My love of romantic comedies was not only responsible for my extremely destructive and unrealistic expectations of relationships, it also provided me with a benchmark for what break-ups should be like. I was then very upset with my newfound obsession with monitoring my facebook for post-relationship damage control, instead of doing other very important things; Like eating EVERYTHING. There was a bag of hula hoops lying seductively on the kitchen counter with my name on them. I knew this. Yet here I was quivering in front of a screen, and jumping every time I got a notification. Bit anti-climactic when I realised it wasn't the ex posting meaningful lyrics on my wall. Nor, I noticed, had he 'liked' any ambiguous links alluding to his inner turmoil. (E.g 'Smiling on the outside but wishing you were dead on the inside', or 'Knowin u will neva get ova dat 1 special person....') Eventually I shook off my conceited thoughts and tried to reassure myself that surely I would never go out with the kind of person who would do that kind of thing. Or that to the best of my knowledge, there did not exist on this earth a man who would be driven to such heartbreak over me. Unfortunately...
Bridget Jones-esque thoughts aside, what the christ had happened to me? I was obsessed with my kind of on-screen character. Why was it so crucial how I project myself in this fabricated society? Disgusted with myself, I leant back from the screen and digested fully the complete impact on my life this social media tool had taken. All the pictures I'd strategically tagged, all the statuses I had worded so carefully, all the people I despised but whose relentless drivel I trawled through day after day. And why? Seriously, why? And with that, before I could rethink what I was doing, I took a deep breath, and clicked ''Delete Account''.



LOL JK!!!!!!!


Yeah, as if. If you fell for that then regular reader you are not. My character doesn't have enough substance for such a bold statement. I'll only delete facebook when it's trendy to do it. (aka when everyone else does) Until then, back to Bee's room where I was in the middle of my 'I'maddictedtofacebook' epiphany. 
In walked Bee.
'So babes, have you deleted him yet?'
Deleted him? I hadn't even thought of that yet. Frantic, I checked his profile to see if that quick-witted bastard had beaten me to yet another punch. Slightly sedated, I realised I still had full access to his profile. Dare I delete him? In my head I could imagine him evaporating into a million cyber milli-pieces. 
'Better yet,' interjected Marcy, 'BLOCK him.'
For a moment I conjured up the image of me standing over my concussed ex, brick-on-a-string in my hand. Then I realised what she really meant. I bit my lip. If I'm honest, did I really want to sacrifice the one precious medium where I was guaranteed to be able to keep unrestricted tabs on him at all times? Alright, I realise at the proof reading stage that that last sentence sounds a little Glenn-Close-in-Fatal-Attraction. Anyone who can't admit to having the odd stalk of an ex on facebook, you're only kidding yourselves. Why not tamper with your weighing scales, and buy a treadmill as other additions to your farcical lifestyle? Hmm? Yeah, thought so.
Besides, he'd know I blocked him. Then what would he think? Well, I know what I would think. My self-obsessed reality proof cocoon would try to convince me that images of me having a whale of a time as a new glamourous singleton would have driven him so demented he'd have to purge them from his newsfeed and go drown himself romantically in a remote but picturesque lake. But is he as egocentic as I am???
'Oh Saucy,' I thought to myself with a proud smile, 'no-one is as egocentric as you are'
True, brain, true. But nonetheless, I wasn't taking that risk.

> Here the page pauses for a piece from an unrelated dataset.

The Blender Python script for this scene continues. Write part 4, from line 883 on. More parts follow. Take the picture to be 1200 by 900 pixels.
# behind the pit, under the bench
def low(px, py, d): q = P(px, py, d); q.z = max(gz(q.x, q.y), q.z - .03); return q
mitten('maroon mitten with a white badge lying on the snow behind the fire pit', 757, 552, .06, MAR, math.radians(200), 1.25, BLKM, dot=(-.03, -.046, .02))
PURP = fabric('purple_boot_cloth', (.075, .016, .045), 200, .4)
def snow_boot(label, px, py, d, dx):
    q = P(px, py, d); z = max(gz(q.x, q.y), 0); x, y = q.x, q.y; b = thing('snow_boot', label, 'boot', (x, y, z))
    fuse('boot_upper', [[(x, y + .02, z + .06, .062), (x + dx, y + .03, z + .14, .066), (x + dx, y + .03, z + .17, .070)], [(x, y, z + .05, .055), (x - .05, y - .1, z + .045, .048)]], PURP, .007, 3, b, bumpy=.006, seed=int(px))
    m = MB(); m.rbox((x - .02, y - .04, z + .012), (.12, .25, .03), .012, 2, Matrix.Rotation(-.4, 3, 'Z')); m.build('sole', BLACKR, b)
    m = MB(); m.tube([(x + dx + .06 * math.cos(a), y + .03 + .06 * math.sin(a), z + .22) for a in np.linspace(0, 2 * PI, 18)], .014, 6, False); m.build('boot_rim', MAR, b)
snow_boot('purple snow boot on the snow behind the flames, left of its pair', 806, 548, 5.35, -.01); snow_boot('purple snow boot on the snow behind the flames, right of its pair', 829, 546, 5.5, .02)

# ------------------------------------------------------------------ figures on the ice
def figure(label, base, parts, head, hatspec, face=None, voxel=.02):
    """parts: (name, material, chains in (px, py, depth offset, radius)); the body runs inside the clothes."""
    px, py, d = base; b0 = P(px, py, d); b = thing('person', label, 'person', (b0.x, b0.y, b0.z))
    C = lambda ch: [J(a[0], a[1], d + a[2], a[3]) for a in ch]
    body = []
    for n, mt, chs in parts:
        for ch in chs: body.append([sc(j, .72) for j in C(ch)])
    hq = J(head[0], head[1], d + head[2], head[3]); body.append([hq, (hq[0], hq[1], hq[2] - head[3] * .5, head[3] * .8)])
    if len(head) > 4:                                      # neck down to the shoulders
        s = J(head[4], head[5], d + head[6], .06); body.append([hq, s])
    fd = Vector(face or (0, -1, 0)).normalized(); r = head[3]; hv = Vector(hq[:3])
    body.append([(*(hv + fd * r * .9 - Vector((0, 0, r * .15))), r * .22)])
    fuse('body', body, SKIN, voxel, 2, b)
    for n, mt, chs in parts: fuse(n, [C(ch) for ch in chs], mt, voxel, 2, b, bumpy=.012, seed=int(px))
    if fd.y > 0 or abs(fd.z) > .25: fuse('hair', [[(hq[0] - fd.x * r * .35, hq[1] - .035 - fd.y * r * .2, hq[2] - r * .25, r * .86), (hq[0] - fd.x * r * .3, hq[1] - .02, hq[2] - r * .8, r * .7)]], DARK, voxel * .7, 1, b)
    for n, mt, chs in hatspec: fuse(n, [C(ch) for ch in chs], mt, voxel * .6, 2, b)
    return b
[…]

Anyway, if I can't see him, then he can't see me. Then how on earth, dear reader, am I supposed to subject him to my passive aggressive post-relationship propaganda? We had been broken up all of 32 minutes at this point and it had clearly, he'll be delighted to know, taken its toll on me. Frazzled and demented I was now re-examining my profile from the point of view of a stranger and meticulously editing my tagged pictures. I was like my own PR company. Every now and then I would click across one which was not to my taste and experience what I imagine cardiac arrest feels like. (''HOW DID THIS ONE SLIP THROUGH THE NET??! HOW??? HOW!? DAMN YOU AUNT IMELDA, YOU CALLOUS BITCH, AND YOUR 'FAMILY BBQ '08' PICTURES!!!!! DAMN YOU TO HELL!! *untag untag untag*'') I could imagine him sitting back on some bond villian type chair cackling madly as he zoomed in on the offending image and smugly made it his screensaver. I made a mental note to loose the best part of 2 stone before the weekend, buy something ridiculously fabulous which I would never wear, and make plans to go someplace chic and pretentious armed with around seven cameras and some seriously hardcore spanx. Must also download photoshop.
I was going above and beyond the call of crazy.
Manic, I reviewed my profile once more and scanned it for errors. Since the much-anguished "Saucy is now single <3" post, I had received 12 likes. Gushing, I checked them. 10 were from very close girlfriends. Fantastic. Unless I soon announced my transformation into a very much sought after lesbian, he is going to assume I text them all feverishly and made them like it. One was from an extremely random girl whom I haven't spoken to in years (such is facebook). Toyed with fantasy that she was in fact a lesbian and dangerously infatuated with me. I took a moment to prepare my ''alas, we cannot be....'' speech before noticing the final like was from a MAN. Yes, a male specie. Who had, as far as I knew, a fully functioning penis. Unfortunately for him, he liked it in a statement of solidarity as he is a lovely lovely friend. Now he was in the unfortunate position of either looking like my bitchy GBF or some kind of creep who had been long anticipating my return to the market. Sigh. As I was sulking about my lack of offers from suitors (it had been nearly 40 minutes now, people!) I noticed something else very, very wrong with my profile. Where was my little heart! That little heart which had caused me so much trouble in the first place had now vanished completely from my profile. Where is it??? Had I deleted it by mistake?  I double, triple and quadruple checked my settings. No. It seems you can post all the pictures you like of you vomiting onto your bosses lap at the christmas party, or as many statuses as you like about your disturbing obsession with your imaginary farm, but as soon as you announce 'Oh FACEBOOOOOOK! I'm singlleeeeee!', Facebook says: 'Hmm....we might just hide that little titbit of information, shall we?' I silently cursed Zuckerberg, the Big Brother I never wanted for enhancing my already festering Single Woman Syndrome. I sank into the chair, emotionally exhausted. I just broke up with someone, and I hadn't even been able to focus on it because I was spending so much time making sure it was subtly obvious that I just broke up with someone. I still had not eaten any chocolate, for Christs sake. Holy moley.
'You know what,' I thought, 'feck this.'
His profile was glaring straight at me, defiantly, I thought. It was time to do what I do best: self-indulgence.
'You know what Saucy!' I said to myself.
'What?' I replied, to myself.
'He is totally doing the same thing to your profile right now.'
'TOTALLY!' I thought.
And with that, I grabbed 'Love Actually' even though it could not be further from Christmas, a duvet, a bag of buttons and my least attractive pyjamas and clicked LOG OUT.